The works of Sakubei Yamamoto
Drainage and Ventilation

Pumps Used Underground and on the Surface since the Meiji Era (1868-1912)
1964 - 1967

Meiji yori Konai Kogai no Pompu
[Pumps Used Underground and on the Surface since the Meiji Era (1868-1912)]
38.3 x 54.5 cm Painting in Watercolors and Ink

Text at the Right End
Large-scale coal mines with private power generators started using electric pumps at the end of the Meiji era. Other coal mines started using them underground around 1918 or 1919. Even before then, some coal mines had electric pumps, but they also installed steam pumps beside them in case of power failures, which happened frequently.

Figures on the Right Side
(Steam Pumps)
1. (Top) Special Pump: Their slide valves did not work well and they sometimes failed.

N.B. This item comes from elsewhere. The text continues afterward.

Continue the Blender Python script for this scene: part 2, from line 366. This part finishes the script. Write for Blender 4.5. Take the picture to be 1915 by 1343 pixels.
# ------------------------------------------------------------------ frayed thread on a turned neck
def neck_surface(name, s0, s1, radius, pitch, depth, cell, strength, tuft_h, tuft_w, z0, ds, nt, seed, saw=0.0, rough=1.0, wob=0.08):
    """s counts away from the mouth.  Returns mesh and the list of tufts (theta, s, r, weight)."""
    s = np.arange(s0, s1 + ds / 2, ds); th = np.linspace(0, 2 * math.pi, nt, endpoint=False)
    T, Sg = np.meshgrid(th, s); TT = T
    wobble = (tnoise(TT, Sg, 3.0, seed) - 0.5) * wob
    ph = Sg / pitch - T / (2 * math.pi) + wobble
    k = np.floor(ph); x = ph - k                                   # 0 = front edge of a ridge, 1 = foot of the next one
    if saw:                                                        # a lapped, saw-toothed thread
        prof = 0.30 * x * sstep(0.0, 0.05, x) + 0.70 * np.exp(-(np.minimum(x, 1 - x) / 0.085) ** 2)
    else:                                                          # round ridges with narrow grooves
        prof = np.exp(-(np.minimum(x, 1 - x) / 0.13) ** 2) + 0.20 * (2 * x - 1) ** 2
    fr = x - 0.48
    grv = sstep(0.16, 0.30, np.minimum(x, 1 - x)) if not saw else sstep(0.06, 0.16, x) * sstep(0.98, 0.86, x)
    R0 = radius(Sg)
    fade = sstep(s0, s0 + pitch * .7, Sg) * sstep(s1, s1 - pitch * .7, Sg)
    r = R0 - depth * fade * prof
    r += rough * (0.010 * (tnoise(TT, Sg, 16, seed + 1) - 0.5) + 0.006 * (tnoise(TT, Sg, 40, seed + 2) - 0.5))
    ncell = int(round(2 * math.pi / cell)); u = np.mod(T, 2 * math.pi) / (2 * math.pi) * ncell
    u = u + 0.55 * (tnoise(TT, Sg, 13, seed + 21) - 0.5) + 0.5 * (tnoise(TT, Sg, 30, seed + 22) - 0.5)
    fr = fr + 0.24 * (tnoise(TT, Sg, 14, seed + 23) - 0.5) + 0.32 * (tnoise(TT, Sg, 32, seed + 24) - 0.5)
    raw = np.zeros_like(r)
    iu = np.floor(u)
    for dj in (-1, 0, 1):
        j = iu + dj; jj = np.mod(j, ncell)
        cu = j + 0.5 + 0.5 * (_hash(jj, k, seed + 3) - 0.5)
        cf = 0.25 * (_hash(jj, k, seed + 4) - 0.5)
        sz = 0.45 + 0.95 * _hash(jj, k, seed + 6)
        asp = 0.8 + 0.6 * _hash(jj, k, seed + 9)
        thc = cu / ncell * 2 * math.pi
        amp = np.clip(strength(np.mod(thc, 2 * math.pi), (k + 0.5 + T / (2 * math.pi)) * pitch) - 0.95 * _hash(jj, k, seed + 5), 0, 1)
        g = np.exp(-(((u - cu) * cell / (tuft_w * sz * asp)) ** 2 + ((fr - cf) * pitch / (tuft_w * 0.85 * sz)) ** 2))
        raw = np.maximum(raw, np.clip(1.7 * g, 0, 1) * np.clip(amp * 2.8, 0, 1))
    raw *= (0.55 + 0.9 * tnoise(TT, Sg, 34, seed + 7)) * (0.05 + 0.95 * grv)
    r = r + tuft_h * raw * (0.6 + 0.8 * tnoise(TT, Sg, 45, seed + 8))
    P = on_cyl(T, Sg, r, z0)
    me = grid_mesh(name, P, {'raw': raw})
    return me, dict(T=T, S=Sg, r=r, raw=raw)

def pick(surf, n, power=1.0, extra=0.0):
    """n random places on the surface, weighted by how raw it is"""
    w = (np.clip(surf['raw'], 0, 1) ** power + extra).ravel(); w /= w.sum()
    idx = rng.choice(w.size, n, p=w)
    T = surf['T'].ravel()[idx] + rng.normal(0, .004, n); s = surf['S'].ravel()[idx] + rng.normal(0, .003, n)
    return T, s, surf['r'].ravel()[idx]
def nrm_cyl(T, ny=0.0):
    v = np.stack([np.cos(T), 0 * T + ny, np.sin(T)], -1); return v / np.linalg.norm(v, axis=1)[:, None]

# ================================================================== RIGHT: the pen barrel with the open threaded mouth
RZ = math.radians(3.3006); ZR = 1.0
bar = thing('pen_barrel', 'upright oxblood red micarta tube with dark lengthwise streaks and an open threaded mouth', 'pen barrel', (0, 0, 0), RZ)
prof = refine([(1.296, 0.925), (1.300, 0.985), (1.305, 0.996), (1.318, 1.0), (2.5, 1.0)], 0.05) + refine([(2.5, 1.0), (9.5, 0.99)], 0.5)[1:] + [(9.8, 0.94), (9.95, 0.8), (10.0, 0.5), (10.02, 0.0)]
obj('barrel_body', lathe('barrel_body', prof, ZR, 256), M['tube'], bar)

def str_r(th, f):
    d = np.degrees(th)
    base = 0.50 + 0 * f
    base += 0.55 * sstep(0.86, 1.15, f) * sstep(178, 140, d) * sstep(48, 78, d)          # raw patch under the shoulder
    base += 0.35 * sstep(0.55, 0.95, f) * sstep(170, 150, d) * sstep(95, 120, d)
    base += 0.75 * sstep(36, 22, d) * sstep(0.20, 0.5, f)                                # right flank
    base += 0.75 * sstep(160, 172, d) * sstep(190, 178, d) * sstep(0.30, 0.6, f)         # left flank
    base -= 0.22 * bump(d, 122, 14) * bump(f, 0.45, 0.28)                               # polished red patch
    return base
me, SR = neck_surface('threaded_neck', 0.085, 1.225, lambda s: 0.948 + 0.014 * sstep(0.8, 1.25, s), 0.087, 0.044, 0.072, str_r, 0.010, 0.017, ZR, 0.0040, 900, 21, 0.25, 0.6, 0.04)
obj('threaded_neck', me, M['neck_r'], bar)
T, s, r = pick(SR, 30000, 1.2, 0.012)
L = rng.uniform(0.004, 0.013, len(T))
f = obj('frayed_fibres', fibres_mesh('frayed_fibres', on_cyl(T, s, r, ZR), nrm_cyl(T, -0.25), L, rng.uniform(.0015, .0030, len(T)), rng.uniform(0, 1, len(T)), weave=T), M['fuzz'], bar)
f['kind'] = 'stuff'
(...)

2. (Left) Vertical Steam Engine: S Pit had one to supply water for the boiler on the surface. This was a plunger-type with a flywheel, and was also called donki (donkey engine). A horizontal-type design of this pump was also available.

3. (Bottom) Worthington Sinking Pump: This type of pump switches its slide valves automatically, and was the most powerful. It was not only driven by steam, but also by compressed air. It had double rods, and some were used at the main slopes in coal pits run by Nittetsu.

4. (Middle) The four valves in the four chambers used for Evans and Special pumps with water suction cylinders up to about 10 inches in diameter were almost the same. But Evans Pumps with water suction cylinders 12 inches or more in diameter were equipped with rubber valves. Valves in their casings were greatly improved and leather packing was also used for their roller valves.

Figures on the Left Side
(Electric Pumps)
1. (Top) This type of pump was used at main slopes in coal mines in the first half of the Taisho era (1912-1922). Though their toothed wheels created a racket while moving, they did not raise the pumping efficiency, and disappeared from coalmines after the middle of the Taisho era. This pump was called a torakku (truck pump) or surisudo (three-throw pump). It was a plunger-type pump with a three-throw crank shaft.

2. (Middle) Layton Pump for Slopes: Small-scale coal mines still use these pumps. They were equipped with double rods and introduced to coal mines in the beginning of the Showa era (1926-1989).

3. (Bottom) Turbine Pump: There are many kinds of these pumps, but they are all moved by electric motors. The efficiency of turbines depends on the number of turbine runners. Ones used at coal pits run by Nittetsu had an ammeter as well as a flow meter and a pressure gauge, but not all small coal mines had pumps with such devices.
Large-scale coal mines do not use electric pumps at dip roads. They moved Worthington Sinking Pumps as well as jack hammers and auger drills with compressed air.